> The request
Go through the data below and gather each line containing "this".

> The data
--- start ---
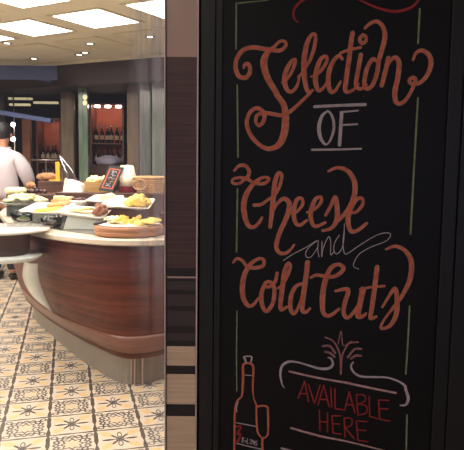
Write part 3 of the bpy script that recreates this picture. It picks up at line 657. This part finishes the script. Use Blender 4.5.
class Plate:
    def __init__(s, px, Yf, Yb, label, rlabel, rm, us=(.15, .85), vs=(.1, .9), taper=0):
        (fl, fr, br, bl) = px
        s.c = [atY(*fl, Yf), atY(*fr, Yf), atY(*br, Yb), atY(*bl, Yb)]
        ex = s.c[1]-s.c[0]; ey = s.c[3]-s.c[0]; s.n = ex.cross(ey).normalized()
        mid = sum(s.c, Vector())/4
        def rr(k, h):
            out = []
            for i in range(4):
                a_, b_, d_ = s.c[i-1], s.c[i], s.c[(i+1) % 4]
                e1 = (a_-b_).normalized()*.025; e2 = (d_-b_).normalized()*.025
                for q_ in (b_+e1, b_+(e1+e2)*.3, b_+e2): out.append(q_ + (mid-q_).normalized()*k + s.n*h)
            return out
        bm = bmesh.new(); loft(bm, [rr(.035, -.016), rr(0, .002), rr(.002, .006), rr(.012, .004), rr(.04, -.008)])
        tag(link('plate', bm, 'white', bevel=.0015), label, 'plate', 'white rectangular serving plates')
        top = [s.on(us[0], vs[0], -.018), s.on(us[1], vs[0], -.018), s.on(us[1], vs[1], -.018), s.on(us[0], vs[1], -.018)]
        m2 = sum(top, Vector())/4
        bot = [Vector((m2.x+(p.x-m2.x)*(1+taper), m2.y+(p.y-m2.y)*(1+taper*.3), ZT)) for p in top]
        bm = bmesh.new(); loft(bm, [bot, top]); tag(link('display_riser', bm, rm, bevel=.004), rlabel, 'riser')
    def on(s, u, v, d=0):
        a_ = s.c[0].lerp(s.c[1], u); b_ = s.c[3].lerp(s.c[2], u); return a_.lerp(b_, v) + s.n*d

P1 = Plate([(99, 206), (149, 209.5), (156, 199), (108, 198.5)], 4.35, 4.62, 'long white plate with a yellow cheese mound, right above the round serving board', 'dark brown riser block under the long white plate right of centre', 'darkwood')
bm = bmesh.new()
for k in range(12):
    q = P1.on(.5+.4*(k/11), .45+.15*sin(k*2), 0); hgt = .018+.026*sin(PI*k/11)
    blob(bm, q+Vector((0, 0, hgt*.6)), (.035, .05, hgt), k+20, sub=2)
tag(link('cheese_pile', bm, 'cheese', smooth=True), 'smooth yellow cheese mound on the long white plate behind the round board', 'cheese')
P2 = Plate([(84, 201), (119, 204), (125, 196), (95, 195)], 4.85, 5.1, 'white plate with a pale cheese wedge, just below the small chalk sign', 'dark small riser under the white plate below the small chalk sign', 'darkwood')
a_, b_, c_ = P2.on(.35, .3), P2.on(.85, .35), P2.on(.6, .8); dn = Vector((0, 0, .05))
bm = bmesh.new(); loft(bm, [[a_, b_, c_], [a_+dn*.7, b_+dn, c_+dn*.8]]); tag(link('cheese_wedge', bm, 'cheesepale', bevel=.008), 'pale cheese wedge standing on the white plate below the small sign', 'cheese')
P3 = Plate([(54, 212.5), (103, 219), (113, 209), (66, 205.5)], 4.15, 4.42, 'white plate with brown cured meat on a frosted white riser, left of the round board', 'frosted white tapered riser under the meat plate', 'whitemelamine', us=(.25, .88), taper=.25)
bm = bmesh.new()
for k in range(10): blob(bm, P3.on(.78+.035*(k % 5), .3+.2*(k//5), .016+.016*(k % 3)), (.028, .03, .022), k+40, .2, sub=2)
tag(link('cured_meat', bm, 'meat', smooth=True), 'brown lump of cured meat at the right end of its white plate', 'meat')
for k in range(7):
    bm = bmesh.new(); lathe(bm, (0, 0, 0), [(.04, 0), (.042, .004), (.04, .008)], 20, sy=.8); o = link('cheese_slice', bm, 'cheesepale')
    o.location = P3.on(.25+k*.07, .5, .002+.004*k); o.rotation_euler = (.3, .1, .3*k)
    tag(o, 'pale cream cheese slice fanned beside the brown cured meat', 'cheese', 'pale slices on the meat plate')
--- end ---
--- start ---
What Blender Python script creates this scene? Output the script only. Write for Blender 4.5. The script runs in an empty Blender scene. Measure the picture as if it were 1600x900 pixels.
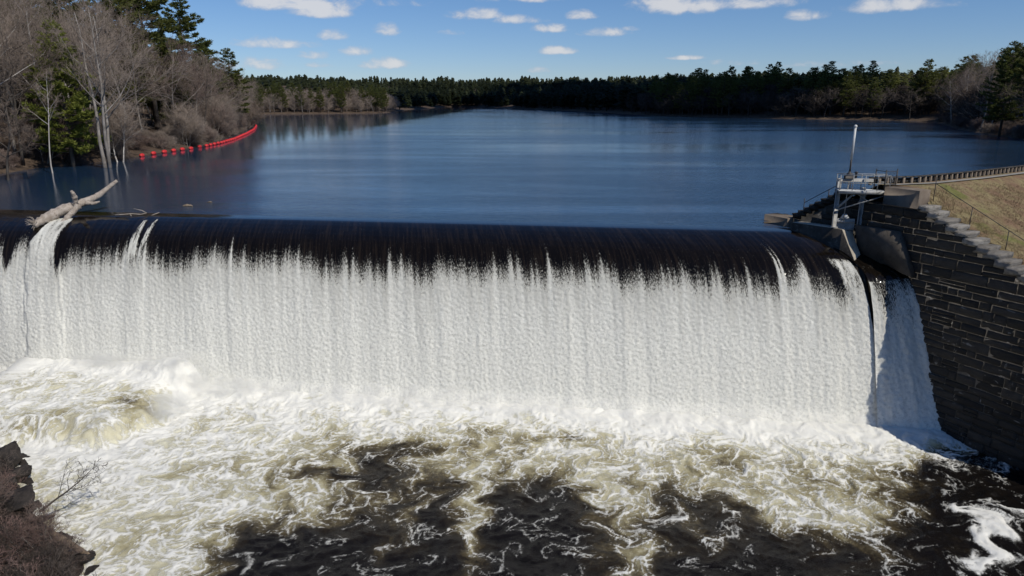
--- end ---
> In response
Write part 3 of the bpy script that recreates this picture. It picks up at line 657. This part finishes the script. Use Blender 4.5.
What Blender Python script creates this scene? Output the script only. Write for Blender 4.5. The script runs in an empty Blender scene. Measure the picture as if it were 1600x900 pixels.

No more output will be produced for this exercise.